Route Briefing: Boston to Corfu
Few Greek islands carry the layered, romantic weight of Corfu, and for travelers willing to string together a transatlantic journey from Boston, the reward is genuinely extraordinary. Yes, you're looking at around fourteen and a half hours of travel with one or two stops, but this is the kind of destination that earns every minute of that flight time.
Corfu sits in the Ionian Sea with a character unlike anywhere else in Greece. Centuries of Venetian rule left behind a UNESCO-listed old town of narrow, sun-warmed alleyways, elegant arcaded streets, and two imposing fortresses that frame the harbor like something out of a painting. The island is unusually lush — dense olive groves and cypress trees give it a greenness that surprises first-time visitors expecting the stark, sun-bleached landscapes of the Aegean. The water, meanwhile, is exactly as advertised: crystalline, calm, and a shade of blue-green that photographs can barely do justice to.
On the fare side, snagging a roundtrip ticket under $700 from Boston is a genuine win — standard pricing tends to run between $1,000 and $1,400 or more. Lufthansa, British Airways, and Turkish Airlines cover this route well, connecting through Frankfurt, London Heathrow, or Istanbul respectively before continuing on to Corfu. Routing through Athens is another solid option and often opens up competitive pricing. Whichever hub you choose, booking four to six months ahead of a summer trip is not optional advice — it's essential. Corfu draws enormous crowds from June through August, and seat availability tightens fast.
If your travel schedule has any flexibility, consider arriving in late May or early September. The weather remains warm and genuinely beautiful, the beaches are far less crowded, and you'll find the island in a more relaxed, authentic rhythm. Locals have more time for conversation, tavernas aren't overwhelmed, and you'll feel less like a tourist and more like a guest.

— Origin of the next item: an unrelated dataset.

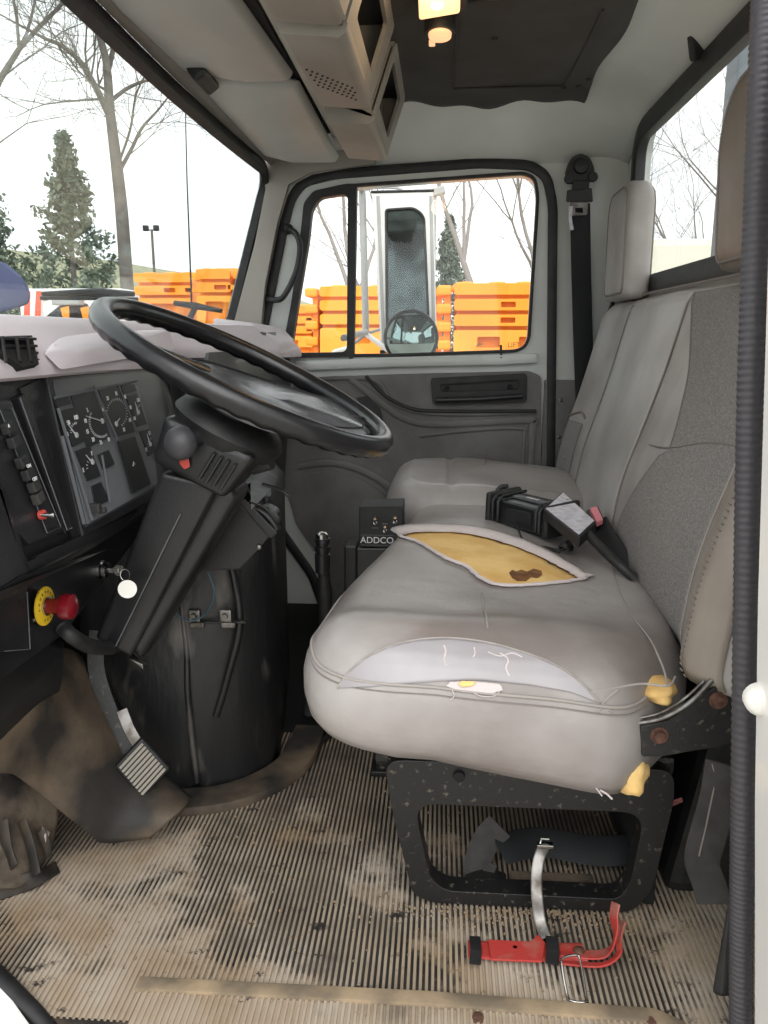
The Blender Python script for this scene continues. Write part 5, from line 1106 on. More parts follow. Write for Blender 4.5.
for a, c in ((375, 522), (395, 521), (385, 530)):
    b = MB(); b.lathe(U(a, c + 1, y=YB), (0, -1, 0), [(0, 0.006), (0.004, 0.006), (0.005, 0.004)], 12); b.tube([U(a, c + 1, y=YB - 0.004), U(a, c - 3, y=YB - 0.018)], [0.0022, 0.0032], seg=8); b.build('toggle_switch', M['chrome'], cb, smooth=40)
FM = lambda a, c, y: frame_M(U(a, c, y=y), (1, 0, 0), (0, -1, 0))
b = MB(); textbm(b, 'ADDCO', 0.0205, FM(377, 540.5, YB - 0.0008)); b.build('maker_name', M['print'], cb)
b = MB(); b.box(U(377, 535.3, y=YB - 0.0005), (0.072, 0.001, 0.0012)); b.box(U(377, 545.2, y=YB - 0.0005), (0.072, 0.001, 0.0012)); b.build('name_rule', M['gaugegrey'], cb)
b = MB(); b.box(U(385, 524, y=YB - 0.0005), (0.012, 0.001, 0.003)); b.box(U(375, 528, y=YB - 0.0005), (0.014, 0.001, 0.002)); b.box(U(375, 517, y=YB - 0.0005), (0.005, 0.001, 0.002)); b.build('switch_print', M['gaugegrey'], cb)
b = MB(); b.hull([U(356, 548, y=YB + 0.01), U(400, 548, y=YB + 0.01), U(356, 640, y=YB + 0.01), U(400, 640, y=YB + 0.01)] + [q_ + Vector((0, 0.08, 0)) for q_ in [U(356, 548, y=YB + 0.01), U(400, 548, y=YB + 0.01), U(356, 640, y=YB + 0.01), U(400, 640, y=YB + 0.01)]], 0.004)
b.build('stand', M['plastic'], cb)
# relay box left of it
b = MB(); f = [U(344, 546, y=1.73), U(356.5, 546, y=1.73), U(356.5, 660, y=1.73), U(344, 660, y=1.73)]; b.hull(f + [q_ + Vector((0, 0.07, 0)) for q_ in f], 0.004); rb = b.build('black_housing', M['plastic']); tag(rb, 'plain narrow black housing left of the control box', 'housing')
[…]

Corfu Town's airport sits close to the capital, so getting into the center is straightforward and inexpensive by taxi. The town itself is compact and very walkable once you're there.
The one tip worth repeating to anyone making this trip: don't rush the old town. Spend a full morning getting genuinely lost in the Venetian lanes of the Campiello district, away from the main tourist drag. That's where Corfu stops being a postcard and starts feeling like a place you actually want to come back to.